Oral Histories

Ruby Ray Tangreen Zufelt

b. 1908

Ruby Zufelt

Q. What did you charge people for sewing?

A. Well, I made a dress for Maude Reed. She had some material someone had given her, calico. I made a dress for her for fifty cents and took an old hen for pay, and made soup for the kids.
Q. Is that the only time you had to take chickens for your work?

A. That’s the only time I took chickens. I sewed for Aunt Lou to pay her to take care of me when Lenore was a baby. She would come up and dress the baby, and give me a bed bath while I had to stay in bed. We stayed in bed ten days, in those days; not just get up the next day. That was quite a change. They thought that it would make the generations stronger to have the mother stay in bed until she got her strength back.

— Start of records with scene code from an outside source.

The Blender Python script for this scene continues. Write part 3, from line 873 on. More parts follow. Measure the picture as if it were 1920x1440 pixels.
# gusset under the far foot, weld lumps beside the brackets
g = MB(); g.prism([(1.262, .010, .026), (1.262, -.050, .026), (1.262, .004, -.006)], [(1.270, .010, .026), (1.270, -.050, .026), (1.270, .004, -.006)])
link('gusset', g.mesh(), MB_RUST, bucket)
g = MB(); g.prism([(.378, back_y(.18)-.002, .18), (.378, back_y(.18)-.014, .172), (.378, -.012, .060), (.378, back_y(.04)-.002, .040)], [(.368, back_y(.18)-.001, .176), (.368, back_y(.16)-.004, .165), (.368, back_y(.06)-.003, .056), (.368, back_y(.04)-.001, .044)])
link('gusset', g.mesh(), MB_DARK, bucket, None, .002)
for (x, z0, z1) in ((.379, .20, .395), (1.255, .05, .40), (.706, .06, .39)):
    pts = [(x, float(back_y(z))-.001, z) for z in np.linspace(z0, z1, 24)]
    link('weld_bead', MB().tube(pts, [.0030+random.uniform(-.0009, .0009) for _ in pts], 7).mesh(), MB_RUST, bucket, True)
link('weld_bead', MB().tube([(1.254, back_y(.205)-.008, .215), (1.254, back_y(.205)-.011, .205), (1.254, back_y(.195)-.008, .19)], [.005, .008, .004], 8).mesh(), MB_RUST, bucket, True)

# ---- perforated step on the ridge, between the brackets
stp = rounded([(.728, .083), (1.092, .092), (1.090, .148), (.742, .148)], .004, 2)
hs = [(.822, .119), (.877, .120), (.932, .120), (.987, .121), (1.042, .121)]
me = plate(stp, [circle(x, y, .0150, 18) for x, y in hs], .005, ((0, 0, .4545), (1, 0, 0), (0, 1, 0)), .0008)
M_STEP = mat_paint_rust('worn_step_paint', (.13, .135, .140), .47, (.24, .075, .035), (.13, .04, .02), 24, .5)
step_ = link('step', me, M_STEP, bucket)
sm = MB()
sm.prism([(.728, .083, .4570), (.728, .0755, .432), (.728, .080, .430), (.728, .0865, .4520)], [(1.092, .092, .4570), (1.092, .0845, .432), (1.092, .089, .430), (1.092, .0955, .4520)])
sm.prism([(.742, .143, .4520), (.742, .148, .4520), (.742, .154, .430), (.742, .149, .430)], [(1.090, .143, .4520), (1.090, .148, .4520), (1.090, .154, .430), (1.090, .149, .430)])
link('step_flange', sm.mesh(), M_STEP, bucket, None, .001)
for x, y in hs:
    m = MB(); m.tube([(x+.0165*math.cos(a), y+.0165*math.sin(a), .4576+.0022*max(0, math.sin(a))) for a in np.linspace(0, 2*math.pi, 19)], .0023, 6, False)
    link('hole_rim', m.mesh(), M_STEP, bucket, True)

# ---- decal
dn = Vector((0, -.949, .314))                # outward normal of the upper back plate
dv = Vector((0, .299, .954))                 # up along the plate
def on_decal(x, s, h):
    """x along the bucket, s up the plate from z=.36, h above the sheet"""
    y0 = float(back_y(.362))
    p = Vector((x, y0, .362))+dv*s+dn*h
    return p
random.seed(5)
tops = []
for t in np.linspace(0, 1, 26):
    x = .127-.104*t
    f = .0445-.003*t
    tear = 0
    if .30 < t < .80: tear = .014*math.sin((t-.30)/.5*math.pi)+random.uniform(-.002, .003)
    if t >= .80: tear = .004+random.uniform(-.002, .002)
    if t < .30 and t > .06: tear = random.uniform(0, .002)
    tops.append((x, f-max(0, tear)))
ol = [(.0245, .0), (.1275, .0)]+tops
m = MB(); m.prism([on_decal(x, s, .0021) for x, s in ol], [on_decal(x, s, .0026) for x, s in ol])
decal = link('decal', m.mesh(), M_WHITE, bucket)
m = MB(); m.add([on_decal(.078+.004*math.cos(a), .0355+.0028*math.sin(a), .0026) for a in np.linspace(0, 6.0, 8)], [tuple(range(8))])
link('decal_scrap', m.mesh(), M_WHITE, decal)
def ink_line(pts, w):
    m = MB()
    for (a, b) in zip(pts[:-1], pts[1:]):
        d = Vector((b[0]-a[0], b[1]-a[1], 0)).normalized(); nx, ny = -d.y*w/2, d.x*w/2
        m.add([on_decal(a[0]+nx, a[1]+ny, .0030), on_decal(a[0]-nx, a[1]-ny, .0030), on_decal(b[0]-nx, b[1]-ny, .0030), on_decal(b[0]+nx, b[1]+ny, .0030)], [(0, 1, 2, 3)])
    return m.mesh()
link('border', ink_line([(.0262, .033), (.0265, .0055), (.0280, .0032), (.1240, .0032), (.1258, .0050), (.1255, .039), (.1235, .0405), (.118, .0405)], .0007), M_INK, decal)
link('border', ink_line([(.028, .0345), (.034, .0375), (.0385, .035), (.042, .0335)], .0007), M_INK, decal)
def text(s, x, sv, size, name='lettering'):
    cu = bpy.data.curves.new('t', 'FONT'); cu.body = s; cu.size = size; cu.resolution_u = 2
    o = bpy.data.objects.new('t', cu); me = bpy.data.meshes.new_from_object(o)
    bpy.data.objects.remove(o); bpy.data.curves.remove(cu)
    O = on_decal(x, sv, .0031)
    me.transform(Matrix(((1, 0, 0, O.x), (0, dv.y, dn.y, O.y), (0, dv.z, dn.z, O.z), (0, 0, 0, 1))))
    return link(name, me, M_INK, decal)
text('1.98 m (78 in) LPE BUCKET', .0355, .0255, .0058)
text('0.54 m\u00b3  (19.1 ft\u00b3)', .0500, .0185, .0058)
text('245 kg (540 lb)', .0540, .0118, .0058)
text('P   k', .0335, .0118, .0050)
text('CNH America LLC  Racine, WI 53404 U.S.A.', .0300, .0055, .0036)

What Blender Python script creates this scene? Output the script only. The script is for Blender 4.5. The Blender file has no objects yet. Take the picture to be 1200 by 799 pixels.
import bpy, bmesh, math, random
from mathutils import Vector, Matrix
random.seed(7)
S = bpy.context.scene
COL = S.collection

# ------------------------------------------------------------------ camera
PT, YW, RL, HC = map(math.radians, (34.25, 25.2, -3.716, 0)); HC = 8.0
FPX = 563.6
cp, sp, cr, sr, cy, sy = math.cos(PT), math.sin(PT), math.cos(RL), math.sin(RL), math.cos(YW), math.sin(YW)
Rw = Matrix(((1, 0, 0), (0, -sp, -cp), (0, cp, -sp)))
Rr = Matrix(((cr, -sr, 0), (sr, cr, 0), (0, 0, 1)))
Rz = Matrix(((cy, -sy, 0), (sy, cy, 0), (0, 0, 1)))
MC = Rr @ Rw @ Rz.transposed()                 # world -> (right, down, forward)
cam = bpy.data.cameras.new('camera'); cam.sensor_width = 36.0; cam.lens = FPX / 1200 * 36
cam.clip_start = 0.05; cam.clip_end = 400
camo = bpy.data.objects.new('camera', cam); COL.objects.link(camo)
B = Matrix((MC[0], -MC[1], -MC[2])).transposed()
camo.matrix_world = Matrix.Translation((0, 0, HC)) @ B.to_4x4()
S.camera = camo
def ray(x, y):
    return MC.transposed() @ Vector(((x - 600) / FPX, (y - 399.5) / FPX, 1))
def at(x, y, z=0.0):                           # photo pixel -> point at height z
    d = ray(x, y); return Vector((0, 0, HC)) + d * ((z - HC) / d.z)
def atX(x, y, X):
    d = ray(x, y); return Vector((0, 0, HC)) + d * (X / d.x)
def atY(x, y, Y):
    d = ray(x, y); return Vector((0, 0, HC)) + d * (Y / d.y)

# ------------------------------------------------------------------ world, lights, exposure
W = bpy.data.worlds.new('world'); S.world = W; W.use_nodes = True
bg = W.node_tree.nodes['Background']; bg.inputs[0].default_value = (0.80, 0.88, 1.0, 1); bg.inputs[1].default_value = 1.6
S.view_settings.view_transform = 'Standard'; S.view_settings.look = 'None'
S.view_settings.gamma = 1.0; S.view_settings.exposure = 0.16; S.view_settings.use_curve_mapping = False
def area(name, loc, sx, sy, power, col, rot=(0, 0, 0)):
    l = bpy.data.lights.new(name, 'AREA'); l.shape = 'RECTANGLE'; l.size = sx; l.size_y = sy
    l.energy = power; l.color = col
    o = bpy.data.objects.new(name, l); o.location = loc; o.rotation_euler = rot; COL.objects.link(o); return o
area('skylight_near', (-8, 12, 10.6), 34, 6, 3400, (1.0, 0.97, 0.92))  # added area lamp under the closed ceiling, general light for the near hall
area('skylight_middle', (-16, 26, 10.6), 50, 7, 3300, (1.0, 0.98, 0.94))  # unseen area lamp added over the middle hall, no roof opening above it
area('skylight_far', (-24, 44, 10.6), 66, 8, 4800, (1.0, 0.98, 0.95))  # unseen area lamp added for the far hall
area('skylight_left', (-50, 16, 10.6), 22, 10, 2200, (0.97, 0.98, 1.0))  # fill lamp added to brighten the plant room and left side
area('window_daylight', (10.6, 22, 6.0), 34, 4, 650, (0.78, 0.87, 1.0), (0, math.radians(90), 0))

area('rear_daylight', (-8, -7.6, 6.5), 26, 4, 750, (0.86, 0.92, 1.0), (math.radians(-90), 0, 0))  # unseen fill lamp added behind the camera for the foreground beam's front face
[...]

Q. All she did was get weaker?

A. Yes. I don’t know. I raised a garden that year and Lenore was born the sixth of September. She wasn’t due until the fourth of October, but she came early and I didn’t have a stitch to put on her. I had a little ol’ shirt that Mother made for me when I was a baby, ‘cause I only weighed four pounds. She couldn’t buy one that fit me. So Lenore wore that shirt and a dish towel for a diaper.

Q. Oh, boy. And you washed that diaper a lot of times, didn’t you?

A. Well, I had two or three dish towels, of course. And I had several flour sacks, so we got by for a little while, until I could order some flannel to make diapers out of.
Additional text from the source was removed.